Monday, November 15, 2004

Ian McKaye must love Scooby Doo

When The Evens arrived at Ekko, they soon found out that the cafe stage was too small for them. So we moved them to the "big" venue, and arranged a lightshow according to their wishes. Later on, they told us how surprised they were that we were so flexible and enthousiastic. I'm already getting used to these compliments, but it always makes me proud. Ekko has a great team of people.
The concert was very special. Intimate. He made us whistle along to the music. "Whistling is, after all, a universal language". It was fun to watch these hardcore punkfans - Ian McKaye is the frontman of legendary bands Fugazi and Minor Threat - sitting at candle-lit tables, nightclub style. They ate from his hands. "Lucky you have charisma", the drummer Amy said. At one time he made us sing out loud the words
"The police will not be excused. The police will not behave". You can download a video of this audience participation part, recorded with a handheld camera during a UK show. Ian really hates cops. When he was parking his van in front of Ekko- he drives his own tour, together with Amy - two policemen were watching his every move. He got so nervous about the cops, that he wanted to move to another spot when that was taken immediately by another car. What to do? That's when I helped him out and the parking went smoothly. I only have my license for half a year now and I'm really bad at parking so you won't hear me laughing...

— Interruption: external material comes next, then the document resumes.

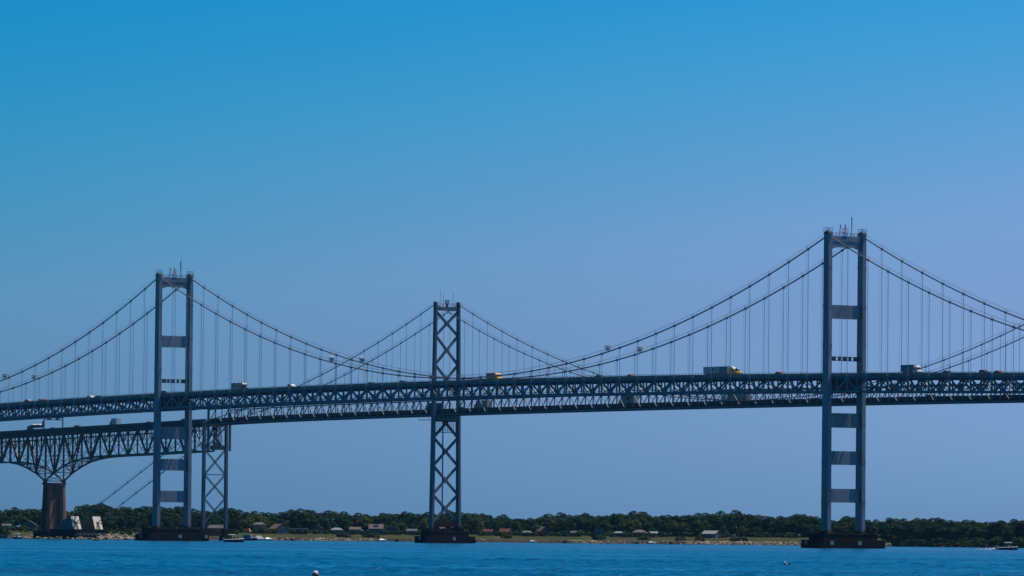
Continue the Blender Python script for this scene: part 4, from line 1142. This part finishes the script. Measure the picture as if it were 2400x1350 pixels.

The Evens are playing without PA, and without monitors. In other words, all they need is some electricity. They even got their own microphones and stands. They want to bring their music to new places. In the States, they never played in venues, but in museums, art galleries, churches, shops. Setting up their sound was fun to do. I was the only soundengineer in Ekko, because they didn't really need any. My job was to listen intently to the music they produced on stage. Were the vocals loud enough? Maybe they needed some more of that spring reverb? Stuff like that. They amplified their vocals through a Fender Twin Reverb, just like they did in the 50-ies. Ian was perfectly aware of that, and wanted to bring back the direct feeling of those liveshows. The drums were a bit muted, and miked. The drums signal was then processed with digital delay and reverb, mixed with guitar amp signal of Ian and amplified through yet another guitar amp. This is all getting rather technical, but you get the message. The Evens have a partly revolutionary, partly old school approach to making music. This results in a unique, haunting sound.

They believe in a free playing field. You can do whatever you want, no boundaries. Not only the lyrics and in-between stories reflect that philosophy. Also how they make multiple endings of their songs, like in the Scooby Doo comics. And then they ask us which one we prefer. Or the way they kept looping the ending of the last song, because Ian was striking the wrong chords every time. By the time he did it right, the loop had taken off on its own, almost feeling like a mantra. Leaving us with a few minutes extra of some of the greatest music around.

They don't have a cd out yet, but you can download their brilliant song 'On The Face Of It' on the Sonic Youth website. Unfortunately their vocals are not amplified through a good old spring reverb, so it all sounds a bit less haunting than it could. Don't make the mistake of trying to sound like a normal band, please!
You'll find a great review of a UK show that I totally agree with on Playlouder. I couldn't write it down that good. They didn't do the cellphone concert in Ekko, though.

You can still see The Evens in Paradiso, at Nov 19. They will be playing on a festival celebrating another band, The Ex.